Comet Lovejoy survives trip to the sun

Lovejoy, a comet survived what astronomers figured would be a sure death when it danced uncomfortably close to the broiling sun.

The comet, which was only discovered a couple of weeks ago, was supposed to melt Thursday night when it came close to where temperatures hit almost a million degrees. Astronomers had tracked 2,000 other sun-grazing comets make the same trip. None had ever survived.

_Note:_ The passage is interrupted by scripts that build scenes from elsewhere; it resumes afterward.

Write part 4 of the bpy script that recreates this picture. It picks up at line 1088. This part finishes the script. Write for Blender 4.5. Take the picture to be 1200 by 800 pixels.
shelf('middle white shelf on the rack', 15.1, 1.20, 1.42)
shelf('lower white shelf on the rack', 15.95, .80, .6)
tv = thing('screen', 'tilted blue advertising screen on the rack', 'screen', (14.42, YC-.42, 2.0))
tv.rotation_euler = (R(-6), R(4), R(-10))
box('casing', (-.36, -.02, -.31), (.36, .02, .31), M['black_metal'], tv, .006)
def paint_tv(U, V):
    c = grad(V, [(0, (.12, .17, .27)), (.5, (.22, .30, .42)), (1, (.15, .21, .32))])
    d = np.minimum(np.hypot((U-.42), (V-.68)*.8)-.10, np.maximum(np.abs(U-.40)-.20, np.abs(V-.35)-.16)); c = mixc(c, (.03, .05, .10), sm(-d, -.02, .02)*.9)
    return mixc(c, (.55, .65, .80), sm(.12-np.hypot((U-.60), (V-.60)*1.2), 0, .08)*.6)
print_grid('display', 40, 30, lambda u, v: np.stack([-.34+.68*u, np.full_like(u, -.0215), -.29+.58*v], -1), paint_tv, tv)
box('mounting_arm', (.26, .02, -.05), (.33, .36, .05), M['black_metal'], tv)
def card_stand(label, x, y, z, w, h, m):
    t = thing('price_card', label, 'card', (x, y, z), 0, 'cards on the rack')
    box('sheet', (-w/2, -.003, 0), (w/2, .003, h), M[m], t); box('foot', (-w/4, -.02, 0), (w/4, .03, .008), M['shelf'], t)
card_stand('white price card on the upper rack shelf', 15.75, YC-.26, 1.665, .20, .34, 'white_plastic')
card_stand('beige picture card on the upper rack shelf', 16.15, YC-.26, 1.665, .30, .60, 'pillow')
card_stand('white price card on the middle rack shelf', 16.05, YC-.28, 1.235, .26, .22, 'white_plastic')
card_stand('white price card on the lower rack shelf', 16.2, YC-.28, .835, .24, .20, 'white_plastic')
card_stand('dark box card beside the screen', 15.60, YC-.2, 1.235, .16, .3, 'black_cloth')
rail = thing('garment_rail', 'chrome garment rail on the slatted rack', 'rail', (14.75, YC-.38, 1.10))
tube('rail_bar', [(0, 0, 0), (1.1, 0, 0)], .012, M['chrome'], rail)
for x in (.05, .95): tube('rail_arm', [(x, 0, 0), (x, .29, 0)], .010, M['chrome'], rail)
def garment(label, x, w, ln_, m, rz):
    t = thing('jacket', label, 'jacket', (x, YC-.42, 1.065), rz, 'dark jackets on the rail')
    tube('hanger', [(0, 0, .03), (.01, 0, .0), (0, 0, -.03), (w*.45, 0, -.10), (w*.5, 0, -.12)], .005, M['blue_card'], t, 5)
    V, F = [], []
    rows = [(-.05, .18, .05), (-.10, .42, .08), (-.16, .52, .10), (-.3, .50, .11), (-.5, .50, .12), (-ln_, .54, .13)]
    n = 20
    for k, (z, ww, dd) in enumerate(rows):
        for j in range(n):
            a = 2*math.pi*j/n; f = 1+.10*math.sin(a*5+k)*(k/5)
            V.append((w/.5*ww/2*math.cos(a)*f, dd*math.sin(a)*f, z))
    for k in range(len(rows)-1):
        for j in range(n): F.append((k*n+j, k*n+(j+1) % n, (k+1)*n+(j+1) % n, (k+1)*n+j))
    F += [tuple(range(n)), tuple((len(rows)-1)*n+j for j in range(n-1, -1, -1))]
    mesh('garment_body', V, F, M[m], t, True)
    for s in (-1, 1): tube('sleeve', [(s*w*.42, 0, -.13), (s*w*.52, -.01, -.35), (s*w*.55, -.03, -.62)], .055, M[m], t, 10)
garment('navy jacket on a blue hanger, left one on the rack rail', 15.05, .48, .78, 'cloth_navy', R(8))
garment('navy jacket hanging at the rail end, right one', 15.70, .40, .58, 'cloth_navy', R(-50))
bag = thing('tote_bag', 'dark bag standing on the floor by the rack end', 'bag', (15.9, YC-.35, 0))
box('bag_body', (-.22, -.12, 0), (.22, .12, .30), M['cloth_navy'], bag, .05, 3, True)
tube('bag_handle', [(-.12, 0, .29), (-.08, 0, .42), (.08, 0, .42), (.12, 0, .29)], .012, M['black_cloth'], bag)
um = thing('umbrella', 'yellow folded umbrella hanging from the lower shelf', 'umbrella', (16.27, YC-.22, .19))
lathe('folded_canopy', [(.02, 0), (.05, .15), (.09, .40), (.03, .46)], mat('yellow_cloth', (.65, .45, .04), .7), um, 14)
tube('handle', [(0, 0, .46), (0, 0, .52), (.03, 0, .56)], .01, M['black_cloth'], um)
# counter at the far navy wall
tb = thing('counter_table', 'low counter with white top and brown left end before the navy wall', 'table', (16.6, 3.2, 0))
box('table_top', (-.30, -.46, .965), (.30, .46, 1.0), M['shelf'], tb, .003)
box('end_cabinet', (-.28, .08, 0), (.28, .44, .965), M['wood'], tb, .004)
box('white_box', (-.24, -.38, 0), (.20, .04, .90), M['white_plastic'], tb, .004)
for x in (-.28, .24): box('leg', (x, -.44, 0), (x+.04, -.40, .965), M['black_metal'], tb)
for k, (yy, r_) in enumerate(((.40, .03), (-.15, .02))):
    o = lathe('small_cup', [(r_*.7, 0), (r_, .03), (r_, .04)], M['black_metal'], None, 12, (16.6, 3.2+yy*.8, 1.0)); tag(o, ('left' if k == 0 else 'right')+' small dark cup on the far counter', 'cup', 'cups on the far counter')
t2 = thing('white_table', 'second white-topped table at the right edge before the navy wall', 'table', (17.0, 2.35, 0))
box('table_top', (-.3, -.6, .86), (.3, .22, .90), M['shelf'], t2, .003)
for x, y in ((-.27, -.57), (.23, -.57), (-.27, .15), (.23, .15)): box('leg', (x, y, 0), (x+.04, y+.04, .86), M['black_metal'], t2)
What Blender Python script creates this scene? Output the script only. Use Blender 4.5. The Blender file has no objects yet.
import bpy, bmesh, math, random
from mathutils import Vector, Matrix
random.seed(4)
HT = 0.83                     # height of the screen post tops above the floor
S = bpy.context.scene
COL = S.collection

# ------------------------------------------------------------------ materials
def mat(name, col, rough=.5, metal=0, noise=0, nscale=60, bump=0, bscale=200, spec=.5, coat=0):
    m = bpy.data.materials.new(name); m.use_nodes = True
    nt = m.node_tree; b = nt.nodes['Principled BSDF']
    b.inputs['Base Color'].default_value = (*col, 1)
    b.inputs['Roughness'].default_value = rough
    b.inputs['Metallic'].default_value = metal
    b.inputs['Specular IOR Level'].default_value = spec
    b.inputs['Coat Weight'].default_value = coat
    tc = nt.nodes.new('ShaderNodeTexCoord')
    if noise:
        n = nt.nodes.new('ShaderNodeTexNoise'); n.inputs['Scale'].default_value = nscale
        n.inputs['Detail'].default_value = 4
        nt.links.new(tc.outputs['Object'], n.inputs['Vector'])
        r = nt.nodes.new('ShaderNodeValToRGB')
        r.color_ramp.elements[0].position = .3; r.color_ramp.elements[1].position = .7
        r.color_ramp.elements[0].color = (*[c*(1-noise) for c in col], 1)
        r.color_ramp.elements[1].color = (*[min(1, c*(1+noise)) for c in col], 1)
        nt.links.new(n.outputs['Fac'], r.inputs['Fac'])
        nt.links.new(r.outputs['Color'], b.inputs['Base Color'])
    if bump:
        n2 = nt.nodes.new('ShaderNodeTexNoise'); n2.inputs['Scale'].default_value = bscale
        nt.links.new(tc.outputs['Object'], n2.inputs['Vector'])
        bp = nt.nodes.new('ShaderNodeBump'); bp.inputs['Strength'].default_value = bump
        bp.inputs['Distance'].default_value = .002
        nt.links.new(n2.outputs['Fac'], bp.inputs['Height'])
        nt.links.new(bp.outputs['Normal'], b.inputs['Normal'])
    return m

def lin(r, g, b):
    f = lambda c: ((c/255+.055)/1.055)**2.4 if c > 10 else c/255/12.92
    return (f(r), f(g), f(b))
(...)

( NASA’s Solar Dynamics Observatory / Associated Press ) - This handout image provided by NASA’s Solar Dynamics Observatory, taken, Thursday, Dec. 15, 2011, shows the Comet Lovejoy leaving the sun’s corona.
But astronomers watching live with NASA telescopes first saw the sun’s corona wiggle as Lovejoy went close to the sun. They were then shocked when a bright spot emerged on the sun’s other side. Lovejoy lived.
But only 10 percent of the comet — still nearly millions of tons — survived the encounter, said W. Dean Pesnell, project scientist for NASA’s Solar Dynamics Observatory, which tracked Lovejoy’s death-defying plunge.

And the comet lost something pretty important: its tail.

“It looks like the tail broke off and is stuck” in the sun’s magnetic field, Pesnell said.

As Comet Lovejoy makes its big circle through the solar system, it will be another 800 or 900 years before it nears the sun again, astronomers say.